Je dois le dire, le combat fut long et difficile pour parvenir à cette évolution, un certain nombre d’entreprises s’y étant constamment opposées. Mais, comme je l’ai toujours indiqué à leurs représentants, notamment devant leurs congrès, ces entreprises ont tout à gagner à la transparence, que nous devons aux familles.

Dans les vingt-quatre heures qui suivent un décès, les familles doivent prendre de nombreuses décisions. À cet égard, il est important qu’elles puissent disposer de l’information nécessaire.

Toutefois, la rédaction de la loi de 2008, qui prévoyait que les devis fournis pouvaient être consultés par le maire et, par conséquent, que les familles pouvaient obtenir des informations auprès de la mairie, a été contestée. Du fait de l’utilisation du verbe « pouvoir » – ce point a donné lieu à de nombreux débats, y compris sur les plateaux de télévision –, la délivrance des informations a été interprétée par certaines personnes comme une faculté, et non comme une obligation.

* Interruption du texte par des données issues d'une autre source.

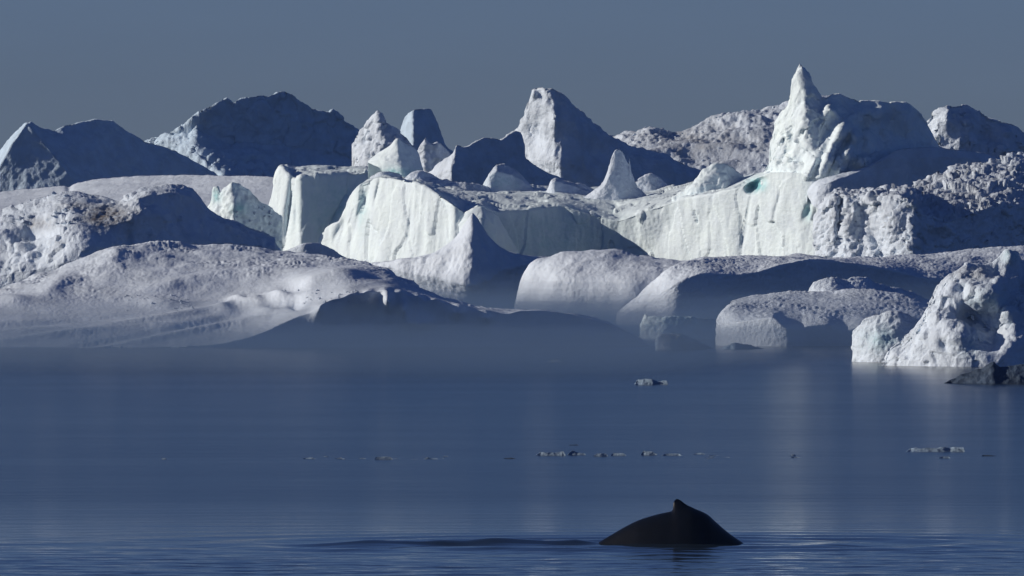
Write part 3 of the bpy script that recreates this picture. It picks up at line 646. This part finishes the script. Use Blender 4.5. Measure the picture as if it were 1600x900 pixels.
def floaty(px, py, w, hgt, label, mat, seed, lumps=4):
    D = H * F / (py - YH)
    r = random.Random(seed)
    top = [(px - w / 2, py, 6)]
    for i in range(lumps):
        t = (i + .5 + r.uniform(-.25, .25)) / lumps
        top.append((px - w / 2 + w * t, py - hgt * r.uniform(.45, .9), 4 + w * r.uniform(.25, .5)))
    top.append((px + w / 2, py, 6))
    o = berg("ice_fragment", D, [B((px - w / 2 - 1, 5), (px, 0), (px + w / 2 + 1, 6)), sorted(top)],
             [('fbm', hgt * .18, 9), ('fbm', hgt * .12, 3)], mat, back=max(8, w * .4), seed=seed, floor_z=-.12, step=1.0, smooth_u=False)
    tag(o, label, "ice fragment", "brash ice drifting on the calm water")
    return o
FR = [
    (1018, 601, 52, 11, "jagged floating ice fragment between the misty blocks and the whale, highest of the open-water pieces"),
    (867, 566, 22, 6, "faint small ice fragment in the mist below the pale hump"),
    (600, 718, 30, 7, "lone pointed ice fragment on the water left of centre"),
    (860, 712, 48, 8, "flat white ice fragment, left end of the drifting line above the whale"),
    (902, 711, 30, 8, "rounded white ice fragment touching the left end of the drifting line"),
    (895, 696, 20, 3, "thin dark sliver of ice behind the drifting line"),
    (938, 713, 24, 5, "small low ice fragment in the middle of the drifting line"),
    (966, 712, 26, 6, "grey ice fragment right of the middle of the drifting line"),
    (1014, 711, 26, 8, "humped ice fragment near the right end of the drifting line"),
    (1050, 712, 30, 4, "flat faint ice fragment at the right end of the drifting line"),
    (1092, 710, 20, 3, "thin last ice scrap trailing right of the drifting line"),
    (1462, 706, 92, 10, "widest floating raft of white ice fragments, on the right side"),
    (1476, 716, 18, 3, "tiny ice scrap just below the widest raft"),
    (1546, 713, 26, 3, "thin dark ice scrap right of the widest raft"),
    (484, 717, 22, 3, "thin ice scrap far left of the drifting line"),
    (530, 717, 14, 3, "tiny ice scrap left of the lone pointed fragment"),
    (256, 718, 14, 4, "tiny pale ice scrap on the left open water"),
    (795, 717, 20, 3, "tiny dark ice scrap left of the drifting line"),
]
for i, (a, b, c, d, e) in enumerate(FR):
    dark = "dark" in e
    floaty(a, b, c, d, e, M_DARK if dark else M_BRASH, 100 + i, lumps=max(2, int(c / 10)))

rs = random.Random(5)
for i in range(16):
    x = rs.choice([rs.uniform(440, 640), rs.uniform(640, 830), rs.uniform(1030, 1140), rs.uniform(1130, 1260)])
    floaty(x, 714 + rs.uniform(-2, 4), rs.uniform(7, 17), rs.uniform(1.2, 2.6), "tiny thin ice scrap strung out along the drifting line of brash above the whale", M_BRASH, 300 + i, lumps=2)

# ------------------------------------------------------------------ whale
def whale():
    D = 379.0; k = D / F
    # back line of the arched body, photo outline, continued below the water at both ends
    spine_top = [(700, 1010, 3), (780, 955, 7), (860, 898, 13), (905, 869, 18), (938, 846, 24), (958, 834, 29), (975, 824, 33), (1000, 812, 40), (1030, 803, 47), (1048, 799, 50),
                 (1062, 795, 52), (1076, 794, 54), (1090, 797, 56), (1104, 803, 58), (1118, 815, 60), (1135, 830, 60), (1150, 841, 60), (1168, 853, 59), (1200, 880, 56), (1260, 940, 48), (1320, 1010, 34), (1360, 1070, 14)]
    xs = np.array([p[0] for p in spine_top], float); ys = np.array([p[1] for p in spine_top], float); rs = np.array([p[2] for p in spine_top], float)
    px = np.concatenate([np.linspace(700, 930, 24)[:-1], np.linspace(930, 1180, 110)[:-1], np.linspace(1180, 1360, 24)])
    top = pchip(xs, ys, px); R = pchip(xs, rs, px)
    nseg = 36
    P = np.zeros((nseg + 1, len(px), 3))
    for s in range(nseg + 1):
        a = 2 * math.pi * s / nseg
        # cross section: keeled back, full flanks
        ca, sa = math.cos(a), math.sin(a)
        yy = R * 0.95 * sa * (1 - 0.22 * max(0, ca))
        zz = R * (ca - 1) * 1.15
        fin = np.zeros_like(px)
        if ca > 0.9:                      # the small hooked dorsal fin, drawn out of the back
            prof = np.interp(px, [1051, 1052.4, 1053.4, 1055, 1058, 1062, 1066, 1070, 1076, 1086, 1096], [0, 6, 11, 14.4, 15.8, 15.2, 12, 8, 3.6, .8, 0])
            fin = prof * ((ca - 0.9) / 0.1) ** 1.3
        # lean of the fin tip towards the tail
        P[s, :, 0] = (px - 800 - 0.12 * fin) * k
        P[s, :, 1] = D + yy * k * (1 - 0.9 * np.clip(fin / 12, 0, 1))
        P[s, :, 2] = H - (top - YH) * k + (zz + fin) * k
    me = grid_mesh("whale", P - np.array([(1055 - 800) * k, D, 0]))
    # tail flukes and flippers continue the same mesh below the surface
    bm = bmesh.new(); bm.from_mesh(me)
    def paddle(root, tip, w0, thick):
        root = Vector(root); tip = Vector(tip); ax = (tip - root); side = ax.cross(Vector((0, 0, 1))).normalized(); up = side.cross(ax).normalized()
        rings = []
        for i in range(9):
            t = i / 8; c = root + ax * t - side * 0 + Vector((-.35, 0, 0)) * t * t
            w = w0 * (1 - t) ** .6 + .03; th = thick * (1 - .8 * t)
            rings.append([bm.verts.new(c + side * w * math.cos(q) + up * th * math.sin(q)) for q in [j * math.pi / 4 for j in range(8)]])
        for i in range(8):
            for j in range(8): bm.faces.new((rings[i][j], rings[i][(j + 1) % 8], rings[i + 1][(j + 1) % 8], rings[i + 1][j]))
        bm.faces.new(rings[-1])
    xt = (712 - 1055) * k; zt = H - (1004 - YH) * k - .1
    for s in (-1, 1):
        paddle((xt, 0, zt), (xt - .9, s * 2.0, zt + .1), .55, .12)
        paddle(((1215 - 1055) * k, s * .9, H - (960 - YH) * k), ((1150 - 1055) * k, s * 3.6, H - (1030 - YH) * k), .45, .12)
    bmesh.ops.recalc_face_normals(bm, faces=bm.faces)
    bm.to_mesh(me); bm.free()
    me.polygons.foreach_set("use_smooth", np.ones(len(me.polygons), bool))
    m = bpy.data.materials.new("wet_whale_skin"); m.use_nodes = True
    n = m.node_tree.nodes; l = m.node_tree.links; b = n["Principled BSDF"]
    b.inputs["Roughness"].default_value = 0.38
    b.inputs["Specular IOR Level"].default_value = 0.3
    tc = n.new("ShaderNodeTexCoord"); no = n.new("ShaderNodeTexNoise"); no.inputs["Scale"].default_value = 4; no.inputs["Detail"].default_value = 6
    cr = n.new("ShaderNodeValToRGB"); cr.color_ramp.elements[0].color = (.0015, .0022, .004, 1); cr.color_ramp.elements[1].color = (.005, .007, .012, 1)
    l.new(tc.outputs["Object"], no.inputs["Vector"]); l.new(no.outputs["Fac"], cr.inputs[0]); l.new(cr.outputs[0], b.inputs["Base Color"])
    bp = n.new("ShaderNodeBump"); bp.inputs["Strength"].default_value = .25; bp.inputs["Distance"].default_value = .02
    n2 = n.new("ShaderNodeTexNoise"); n2.inputs["Scale"].default_value = 14; l.new(tc.outputs["Object"], n2.inputs["Vector"])
    l.new(n2.outputs["Fac"], bp.inputs["Height"]); l.new(bp.outputs["Normal"], b.inputs["Normal"])
    me.materials.append(m)
    o = bpy.data.objects.new("humpback_whale", me); o.location = ((1055 - 800) * k, D, 0)
    link(o)
    tag(o, "black humpback whale arching its back with small hooked fin above the water", "whale")
whale()

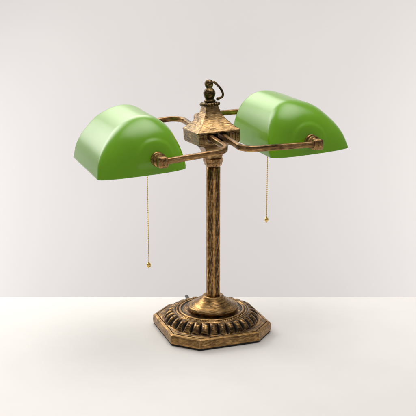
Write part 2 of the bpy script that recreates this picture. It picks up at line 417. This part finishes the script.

L’article 9 du présent texte, qui a été voté conforme par l’Assemblée nationale, ce dont je remercie les députés, dispose que toute entreprise habilitée a l’obligation de déposer des devis types respectant le modèle qui a été publié par le ministère de l’intérieur dans un arrêté du 23 août 2010, de telle manière que, dans toutes les mairies des communes visées à l’article 9 – autrement dit celles où les entreprises ont leur siège social ou un établissement secondaire, ainsi que celles de plus de 5 000 habitants –, l’information, qui pourra figurer sur le site internet de la mairie, soit à disposition des familles.

Ainsi, nous protégeons enfin les familles dans une période particulièrement difficile et douloureuse pour elles.

Je vous prie, monsieur le secrétaire d'État, mes chers collègues, de m’excuser d’avoir été un peu long sur ce sujet non négligeable, mais il concerne une question de société, puisque, malheureusement, toutes les familles de ce pays y sont, un jour ou l’autre, confrontées.